NGC 4490
This image, taken with the NASA/ESA Hubble Space Telescope, shows the galaxy NGC 4490. The scattered and warped appearance of the galaxy is the result of a past cosmic collision with another galaxy, NGC 4485 (not visible in this image). ESA/Hubble & NASA

Starburst galaxies are often a result of collisions and/or mergers between two galaxies that were otherwise forming stars at a slow regular pace. And the Hubble Space Telescope captures, from time to time, such galactic encounters that make for spectacular images.

One such image made public on the Hubble website Thursday shows the galaxy NGC 4490, which has been classified as a starburst galaxy, given the spurt in its star-forming activity. This change in the galaxy’s behavior occurred after the forces of gravity — the weakest of the four fundamental forces of physics — brought it contact with a nearby smaller galaxy, NGC 4485.

In the photograph, all the pink regions are areas where intense star-forming activity is taking place in NGC 4490. This was triggered due to a collision with NGC 4485, which is not seen in the image. The collision led to “rippling patches of higher density gas and dust within both galaxies,” according to a statement accompanying the photograph, which adds: “The conditions there are ripe for star formation; the brilliant pink pockets of light seen here are dense clouds of ionized hydrogen, glowing as they are irradiated with ultraviolet light from nearby young, hot stars.”

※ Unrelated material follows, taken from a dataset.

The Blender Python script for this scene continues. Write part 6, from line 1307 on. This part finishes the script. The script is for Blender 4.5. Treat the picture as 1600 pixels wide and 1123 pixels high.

Star formation is also seen in the thin bridge-like band that stretches between the two galaxies — another remnant from their collision. The 24,000 light-year distance that curtly separated NGC 4490 and NGC 4485 is bridged by this band of newly formed stars.

The image was captured after the most intense period of interaction between the two activities was already past, which is to say, the galaxies had already ripped through each other, disentangled from their mutual embrace and were already going on their separate paths. But the two galaxies, which together form a system called Arp 269, still feel the effects of each other.

The impact of the interaction caused NGC 4490 to lose its original shape — that of a barred spiral galaxy, like our own Milky Way — and its current shape has earned it the nickname “Cocoon Galaxy,” given how its outlying regions have stretched out. NGC 4485, however, which was also a spiral galaxy, still has its arms.

NGC 4490 and NGC 4485 are sure to cross paths again and repeat this cycle in a few billion years. And star formation is not all that is happening in NGC 4490. Death and destruction are as commonplace in the universe, if not more so, as life and creation. A number of supernovae have been spotted in the Cocoon Galaxy over the last few decades.

The Arp 269 system features in “Arp’s Catalog of Peculiar Galaxies” — a list of 338 galaxies and their images based on the “Atlas of Peculiar Galaxies,” which was compiled in 1966 by astronomer Halton C. Arp.

The Hubble Space Telescope is a collaboration between NASA and the European Space Agency and is currently the most powerful space observatory we have. Its successor, the James Webb Space Telescope — a joint effort of NASA, ESA and the Canadian Space Agency — was originally scheduled for an October 2018 launch. But NASA announced Thursday the JWST launch was postponed to spring of 2019.